ある暖かい春の日、縁側に腰を下ろしていますと、わたしの家に向かって一人のみすぼらしい姿の坊さんが歩いて来るのを見つけました。歳の頃は60歳代後半。薄汚れた着物に髭が伸び放題。頭はどうだったか記憶が残っていませんが、坊さんなので剃髪していたか、自然に脱毛して、薄毛であったかと思います。
これは、わたしの子供の頃のことのはなし。
■ 紀州の和尚さん
紀州(今の和歌山県)のどこかの和尚さんが、即ちその人でありました。
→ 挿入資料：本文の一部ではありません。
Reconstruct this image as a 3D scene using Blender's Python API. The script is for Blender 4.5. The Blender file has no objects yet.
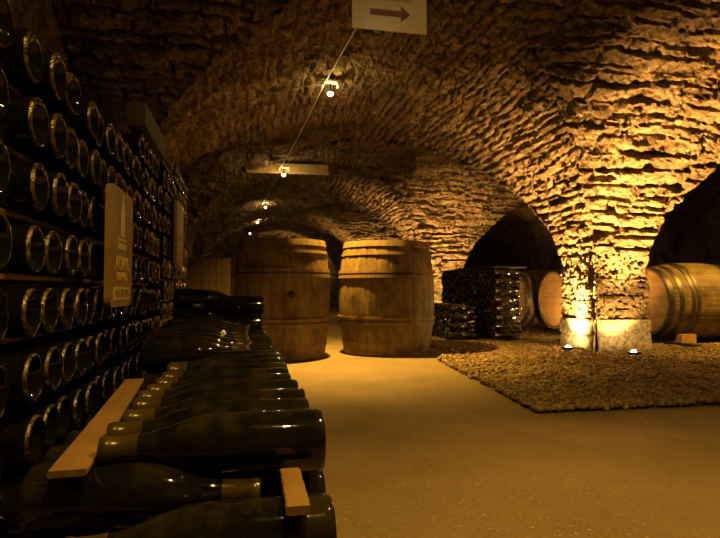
import bpy, bmesh, math, random
import numpy as np
from mathutils import Vector, Matrix, Euler

random.seed(7)
C = bpy.context.scene.collection
PI = math.pi

# ------------------------------------------------------------------ helpers
class MB:
    """collects geometry, builds ONE mesh object"""
    def __init__(s): s.v = []; s.f = []
    def add(s, vs, fs, M=None):
        o = len(s.v)
        for p in vs:
            p = Vector(p)
            if M is not None: p = M @ p
            s.v.append(tuple(p))
        s.f += [tuple(i + o for i in q) for q in fs]
        return s
    def box(s, c, d, M=None, bev=0.0, jit=0.0):
        bm = bmesh.new(); bmesh.ops.create_cube(bm, size=1)
        for v in bm.verts:
            v.co = Vector((v.co.x*d[0], v.co.y*d[1], v.co.z*d[2]))
            if jit: v.co += Vector((random.uniform(-jit, jit), random.uniform(-jit, jit), random.uniform(-jit, jit)))
        if bev: bmesh.ops.bevel(bm, geom=bm.edges[:], offset=bev, segments=2, affect='EDGES', profile=0.6)
        bm.verts.index_update()
        vs = [v.co + Vector(c) for v in bm.verts]; fs = [[v.index for v in f.verts] for f in bm.faces]
        bm.free()
        return s.add(vs, fs, M)
    def lathe(s, prof, n=32, M=None, jit=None):
        vs = []; fs = []; rings = []
        for r, z in prof:
            if r < 1e-6: rings.append([len(vs)]); vs.append((0, 0, z))
            else:
                rings.append(list(range(len(vs), len(vs)+n)))
                for k in range(n):
                    a = 2*PI*k/n; vs.append((r*math.cos(a), r*math.sin(a), z))
        for a, b in zip(rings, rings[1:]):
            for k in range(n):
                k2 = (k+1) % n
                if len(a) == 1 and len(b) == 1: continue
                if len(a) == 1: fs.append((a[0], b[k2], b[k]))
                elif len(b) == 1: fs.append((a[k], a[k2], b[0]))
                else: fs.append((a[k], a[k2], b[k2], b[k]))
        return s.add(vs, fs, M)
    def tube(s, pts, r, n=8):
        pts = [Vector(p) for p in pts]; vs = []; fs = []
        for i, p in enumerate(pts):
            t = (pts[min(i+1, len(pts)-1)] - pts[max(i-1, 0)]).normalized()
            up = Vector((0, 0, 1)) if abs(t.z) < .9 else Vector((1, 0, 0))
            a = t.cross(up).normalized(); b = t.cross(a)
            for k in range(n):
                w = 2*PI*k/n; vs.append(p + a*r*math.cos(w) + b*r*math.sin(w))
        for i in range(len(pts)-1):
            for k in range(n):
                k2 = (k+1) % n
                fs.append((i*n+k, i*n+k2, (i+1)*n+k2, (i+1)*n+k))
        fs.append(tuple(range(n))); fs.append(tuple((len(pts)-1)*n + k for k in range(n))[::-1])
        return s.add(vs, fs)
    def prism(s, poly, z0, z1, M=None):
        n = len(poly)
        vs = [(x, y, z0) for x, y in poly] + [(x, y, z1) for x, y in poly]
        fs = [tuple(range(n))[::-1], tuple(range(n, 2*n))] + [(k, (k+1) % n, (k+1) % n + n, k+n) for k in range(n)]
        return s.add(vs, fs, M)
    def build(s, name, mat, parent=None, smooth=False, loc=None):
        me = bpy.data.meshes.new(name); me.from_pydata(s.v, [], s.f); me.update()
        bm = bmesh.new(); bm.from_mesh(me); bmesh.ops.recalc_face_normals(bm, faces=bm.faces[:]); bm.to_mesh(me); bm.free()
        if smooth:
            me.polygons.foreach_set('use_smooth', [True]*len(me.polygons))
            me.set_sharp_from_angle(angle=math.radians(42))
        me.materials.append(mat)
        o = bpy.data.objects.new(name, me); C.objects.link(o)
        if parent: o.parent = parent
        if loc: o.location = loc
        return o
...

それ以上のことを我が家の誰もが知りませんでしたし、知ろうともしませんでした。
彼は、来れば長い時には2週間。短ければほんの数日、我が家に逗留するのです。
自らが、逗留させて欲しいと言ってきたのであろうと思いますが、父は祖父の代からの付き合いであったとして、快くそれを許して、三度の食事に風呂、寝床まで用意して丁重にもてなしていました。無論、お金は取りません。なんて、長閑(のどか)で心豊かな時代であったことでしょう。
だからといって、食事を含めて特別扱いは全くなかったと思います。我が家は貧乏でしたので、粗食でしたが、特に不服も不平もいうことなく、まるで雲の上の仙人のような存在でした。
お経は仏壇に向かって少し上げてくれたようですが、昼間の時間の過ごし方は殆ど覚えておりません。
■ 定期的に来る
僧侶になる夢を持っていながら、結核で早世した家族が我が家に居たという話を聞いたことがありました。それで、祖父や父に和尚に何かの親近感がもったのかは、今考えなおしてもも判然としません。
わたしが、記憶にある限りでは、数年このようにして、現れたものでした。
■ そして出立(しゅったつ)
ある日に紀州の和尚さんは、予告なく
『世話になった』
といって、出立してしまうのが常でした。前もって何時いつと決めているわけでもなく、気が向けばまた、ふらっと旅に出てしまうようでした。それから一年間は、来ない。が、一年が経てばまた、必ず来ると繰り返しでした。わたしの記憶の限りでは、3年に及びました。
■ そして来なくなった
また春が巡り来ました。しかし、いつもならふいと現れるその老人は、とうとう来ませんでした。そしてそれ以降も。病気にかかったか、それとも、亡くなったのか分からず仕舞で、何の知らせもないままに。
それを我が家の誰も気にする訳でもありません。
『今年はこないのかな?』
と誰かが言った程度でした。
もしかすると、あの紀州の和尚さんは、自称の風来坊だったのかも知れません。